Он сам — из этих, когда-то забытых и богом и дьяволом мест, отсюда ушел на войну, вернулся сюда вновь после того, как прошел фронт и чужие земли и видел чужие небеса и чужой образ жизни, масштабы его представлений расширились необычайно, многое обернулось по-иному, воротился домой, полный надежд и упований. Это отличало таких, как он, ветеранов второй мировой войны от потерянного поколения мировой войны первой, запечатленного Ремарком и Олдингтоном, Хемингуэем и Дос Пассосом.

С верой комсомольца двадцатых годов, знающего, ради чего и для чего он жил, живет и будет жить, кинулся с головой в будни района, сумел сделать эти будни поэзией своего существования и ее смыслом; центр своего района, еще недавно глухой и неприглядный кишлак, превратил в маленькую очаровательную столицу. С детским торжеством поглядывал на гостей, неожиданно привезя их в только что отстроенный широкоэкранный кинотеатр на тысячу мест.

Сейчас, попадая даже в небольшой город, мы — уже беглым, уже привычным взглядом — фиксируем «модерновые» очертания гостиницы, Дома культуры, кинотеатров, даже детских яслей.

Но тогда обнаружить в недавней дыре, до которой во времена моей юности скачи три года и все равно не доскачешь, только что отстроенное здание с тысячами солнц, отражавшимися в стеклянных стенах, было примерно таким же впечатлением, как, скажем, зрелище ста трех этажей Эмпайр-Билдинга в Нью-Йорке.

— Ну! — воскликнул секретарь, введя в зал кинотеатра приезжих гостей. — Хуже, чем в Москве?

Не хуже.

Но, на беду, одному из приезжих понадобилась уборная.
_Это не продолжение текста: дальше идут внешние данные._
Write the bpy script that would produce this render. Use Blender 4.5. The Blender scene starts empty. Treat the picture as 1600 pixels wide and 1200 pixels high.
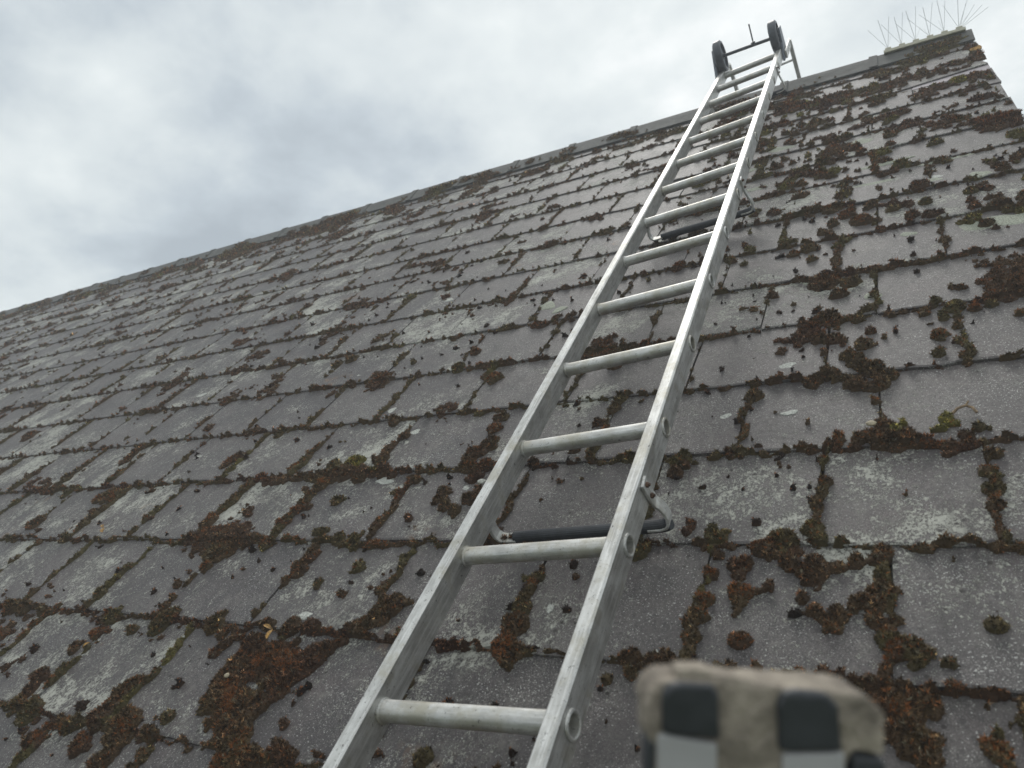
import bpy, bmesh, math, random
import numpy as np
from mathutils import Vector, Matrix

# ------------------------------------------------------------------ camera, sky, sun
SC = bpy.context.scene
COL = SC.collection
K = 0.25                                   # one slate course (exposure) in metres
PITCH = math.radians(40)
Z0 = 3.95                                  # height of the roof-plane origin
ct, st = math.cos(PITCH), math.sin(PITCH)
# roof frame: u along the ridge, v up the slope, n off the slope (in courses)
RM = Matrix(((K, 0, 0, 0), (0, K*ct, -K*st, 0), (0, K*st, K*ct, Z0), (0, 0, 0, 1)))
def roof_pt(u, v, n=0.0): return RM @ Vector((u, v, n))

CAM_P = (1132.3163, -7.640435, 3.491432)
CAM_R = Matrix(((0.86397158, 0.10169657, 0.49316419), (0.36738157, 0.54247749, -0.75547929), (-0.34436012, 0.83389207, 0.43132369)))
cd = bpy.data.cameras.new('camera'); cam = bpy.data.objects.new('camera', cd); COL.objects.link(cam)
cd.sensor_width = 36; cd.lens = CAM_P[0]/1600*36; cd.clip_start = 0.01; cd.clip_end = 2000
rot = Matrix(((1, 0, 0), (0, ct, -st), (0, st, ct))) @ CAM_R
cam.matrix_world = Matrix.Translation(roof_pt(0, CAM_P[1], CAM_P[2])) @ rot.to_4x4()
cd.dof.use_dof = True; cd.dof.focus_distance = 1.9; cd.dof.aperture_fstop = 6.4
SC.camera = cam
SC.view_settings.view_transform = 'Standard'; SC.view_settings.look = 'None'
SC.view_settings.gamma = 1; SC.view_settings.exposure = 0.30
SC.view_settings.use_curve_mapping = False

SUN_EL, SUN_AZ = math.radians(55), math.radians(-20)   # azimuth from +Y towards +X
W = bpy.data.worlds.new('World'); SC.world = W; W.use_nodes = True
nt = W.node_tree; nt.nodes.clear(); N = nt.nodes.new; LK = nt.links.new
out = N('ShaderNodeOutputWorld'); bg = N('ShaderNodeBackground'); LK(bg.outputs[0], out.inputs[0])
sky = N('ShaderNodeTexSky'); sky.sky_type = 'NISHITA'; sky.sun_disc = False
sky.sun_elevation = SUN_EL; sky.sun_rotation = SUN_AZ
tc = N('ShaderNodeTexCoord'); sep = N('ShaderNodeSeparateXYZ'); LK(tc.outputs['Generated'], sep.inputs[0])
def wm(op, a, b=None, clamp=False):
    n = N('ShaderNodeMath'); n.operation = op; n.use_clamp = clamp
    for i, v in enumerate((a, b)):
        if v is None: continue
        if isinstance(v, (int, float)): n.inputs[i].default_value = v
        else: LK(v, n.inputs[i])
    return n.outputs[0]
den = wm('ADD', wm('MAXIMUM', sep.outputs[2], 0.0), 0.35)
cx = wm('DIVIDE', sep.outputs[0], den); cy = wm('DIVIDE', sep.outputs[1], den)
cb = N('ShaderNodeCombineXYZ'); LK(cx, cb.inputs[0]); LK(cy, cb.inputs[1])
mpw = N('ShaderNodeMapping'); mpw.inputs['Location'].default_value = (5.5, 12.4, 0); mpw.inputs['Rotation'].default_value = (0, 0, 0.35)
LK(cb.outputs[0], mpw.inputs[0])
def wnoise(scale, detail, rough, dist=0.0, off=0):
    n = N('ShaderNodeTexNoise'); n.inputs['Scale'].default_value = scale; n.inputs['Detail'].default_value = detail
    n.inputs['Roughness'].default_value = rough; n.inputs['Distortion'].default_value = dist
    if off:
        m = N('ShaderNodeMapping'); m.inputs['Location'].default_value = (off, off*1.7, off*.3); LK(mpw.outputs[0], m.inputs[0]); LK(m.outputs[0], n.inputs[0])
    else: LK(mpw.outputs[0], n.inputs[0])
    return n.outputs[0]
n1 = wnoise(1.5, 8, .52, .08); n2 = wnoise(3.6, 8, .56, .12, 5.3); n3 = wnoise(0.8, 3, .5, 0, 11.1)
mixn = wm('ADD', wm('ADD', wm('MULTIPLY', n1, .55), wm('MULTIPLY', n2, .3)), wm('MULTIPLY', n3, .35))
cr = N('ShaderNodeValToRGB'); LK(mixn, cr.inputs[0])
el = cr.color_ramp.elements
el[0].position = .485; el[0].color = (.360, .405, .440, 1)
el[1].position = .73; el[1].color = (1.0, 1.0, .985, 1)
for p, c in ((.545, (.480, .535, .570, 1)), (.595, (.620, .670, .680, 1)), (.65, (.730, .775, .770, 1))):
    e = el.new(p); e.color = c
# thin cover: a little of the real sky in it, and a paler band low down
skys = N('ShaderNodeMixRGB'); skys.blend_type = 'MULTIPLY'; skys.inputs[0].default_value = 1
LK(sky.outputs[0], skys.inputs[1]); skys.inputs[2].default_value = (.10, .10, .10, 1)
mx = N('ShaderNodeMixRGB'); mx.inputs[0].default_value = .92
LK(skys.outputs[0], mx.inputs[1]); LK(cr.outputs[0], mx.inputs[2])
hz = wm('MULTIPLY', wm('SUBTRACT', 1.0, wm('MULTIPLY', sep.outputs[2], 2.6), True), .35)
mx2 = N('ShaderNodeMixRGB'); LK(hz, mx2.inputs[0]); LK(mx.outputs[0], mx2.inputs[1]); mx2.inputs[2].default_value = (.70, .78, .81, 1)
LK(mx2.outputs[0], bg.inputs[0]); bg.inputs[1].default_value = 1.0
sl = bpy.data.lights.new('sun', 'SUN'); sl.energy = 1.1; sl.angle = math.radians(20); sl.color = (1, .97, .92)
so = bpy.data.objects.new('sun', sl); COL.objects.link(so)
sd = Vector((math.sin(SUN_AZ)*math.cos(SUN_EL), math.cos(SUN_AZ)*math.cos(SUN_EL), math.sin(SUN_EL)))
so.rotation_euler = sd.to_track_quat('Z', 'Y').to_euler(); so.location = (0, 0, 12)

# ------------------------------------------------------------------ helpers
rng = np.random.default_rng(7); random.seed(7)
def tag(o, label=None, cat=None, group=None, kind=None):
    if label: o['label'] = label
    if cat: o['category'] = cat
    if group: o['group'] = group
    if kind: o['kind'] = kind
    return o
def empty(name, loc, label, cat, group=None):
    o = bpy.data.objects.new(name, None); COL.objects.link(o); o.location = loc; o.empty_display_size = .05
    return tag(o, label, cat, group)
def link(name, me, parent=None, mw=None):
    o = bpy.data.objects.new(name, me); COL.objects.link(o)
    if mw is None: mw = Matrix.Identity(4)
    if parent is not None:
        o.parent = parent
        chain = parent.matrix_basis
        pp = parent.parent
        wm_ = parent.get('_w')
        pw = Matrix(WM[parent.name]) if parent.name in WM else parent.matrix_basis
        o.matrix_parent_inverse = pw.inverted()
    o.matrix_basis = mw
    WM[o.name] = mw.copy()
    return o
WM = {}
def reg(o): WM[o.name] = o.matrix_basis.copy() if o.rotation_euler.x else Matrix.Translation(o.location); return o
def mesh(name, verts, faces, mat=None, smooth=False):
    me = bpy.data.meshes.new(name); me.from_pydata([tuple(v) for v in verts], [], faces); me.update()
    if mat: me.materials.append(mat)
    if smooth: me.polygons.foreach_set('use_smooth', [True]*len(me.polygons))
    return me
def npmesh(name, V, F, mat, smooth=False, col=None):
    """V (n,3), F (m,k) all the same k"""
    me = bpy.data.meshes.new(name); n, m, k = len(V), len(F), F.shape[1]
    me.vertices.add(n); me.vertices.foreach_set('co', V.astype(np.float32).ravel())
    me.loops.add(m*k); me.loops.foreach_set('vertex_index', F.astype(np.int32).ravel())
    me.polygons.add(m); me.polygons.foreach_set('loop_start', np.arange(0, m*k, k, dtype=np.int32))
    me.polygons.foreach_set('loop_total', np.full(m, k, dtype=np.int32))
    me.polygons.foreach_set('use_smooth', np.full(m, smooth))
    if col is not None:
        a = me.color_attributes.new('Col', 'FLOAT_COLOR', 'POINT'); a.data.foreach_set('color', col.astype(np.float32).ravel())
    me.update(calc_edges=True); me.validate()
    if mat: me.materials.append(mat)
    return me
class MB:
    """collects shapes in roof-like coordinates"""
    def __init__(s): s.v = []; s.f = []
    def add(s, v, f):
        o = len(s.v); s.v += [tuple(p) for p in v]; s.f += [tuple(i+o for i in q) for q in f]; return s
    def box(s, a, b):
        x0, y0, z0 = a; x1, y1, z1 = b
        return s.add([(x0,y0,z0),(x1,y0,z0),(x1,y1,z0),(x0,y1,z0),(x0,y0,z1),(x1,y0,z1),(x1,y1,z1),(x0,y1,z1)],
                     [(0,3,2,1),(4,5,6,7),(0,1,5,4),(1,2,6,5),(2,3,7,6),(3,0,4,7)])
    def sweep(s, path, prof, side=None, cap=True, closed=False):
        """prof: list of (a,b) offsets; a along 'side', b along side x tangent"""
        P = [Vector(p) for p in path]; n = len(P); k = len(prof); vs = []
        sd_ = Vector(side) if side else None
        for i, p in enumerate(P):
            if closed: t = P[(i+1) % n]-P[i-1]
            else: t = (P[min(i+1, n-1)]-P[max(i-1, 0)])
            t.normalize()
            if sd_ is None:
                sd_ = t.orthogonal()
            a = (sd_ - t*sd_.dot(t)).normalized(); b = t.cross(a)
            if not side: sd_ = a
            for (x, y) in prof: vs.append(p+a*x+b*y)
        fs = []
        for i in range(n if closed else n-1):
            for j in range(k):
                i2 = (i+1) % n
                fs.append((i*k+j, i*k+(j+1) % k, i2*k+(j+1) % k, i2*k+j))
        if cap and not closed:
            fs.append(tuple(range(k-1, -1, -1))); fs.append(tuple((n-1)*k+j for j in range(k)))
        return s.add(vs, fs)
    def tube(s, path, r, seg=10, side=None, cap=True):
        return s.sweep(path, [(r*math.cos(2*math.pi*i/seg), r*math.sin(2*math.pi*i/seg)) for i in range(seg)], side, cap)
    def build(s, name, mat, parent=None, mw=None, smooth=False, bevel=0, seg=1):
        me = mesh(name, s.v, s.f, mat)
        bm = bmesh.new(); bm.from_mesh(me); bmesh.ops.recalc_face_normals(bm, faces=bm.faces)
        if bevel:
            ed = [e for e in bm.edges if len(e.link_faces) == 2 and e.calc_face_angle(0) > .6]
            bmesh.ops.bevel(bm, geom=ed, offset=bevel, segments=seg, affect='EDGES', profile=.5, clamp_overlap=True)
        bm.to_mesh(me); bm.free()
        o = link(name, me, parent, mw)
        if smooth:
            me.polygons.foreach_set('use_smooth', [True]*len(me.polygons))
            me.set_sharp_from_angle(angle=math.radians(38))
        return o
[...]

Во вновь построенном здании она почему-то уже была на ремонте и наглухо забита досками. Гостя повели на улицу. Там была обыкновенная, дореволюционная, среднеазиатская уборная со всеми вытекающими отсюда антисанитарными последствиями. Подойти к ней, к сожалению, было невозможно — мешали загаженные подступы. Секретарь ничего не сказал вновь назначенному директору вновь отстроенного учреждения культуры. Только глянул на него. Но этот взгляд, как поцелуй в «Последней жертве» Островского, — дорогого стоил! А нам сказал сдавленным голосом: «Спутник запустили. А…»

И сунул в рот папиросу трясущейся рукою, отчего директору кинотеатра стало совсем плохо.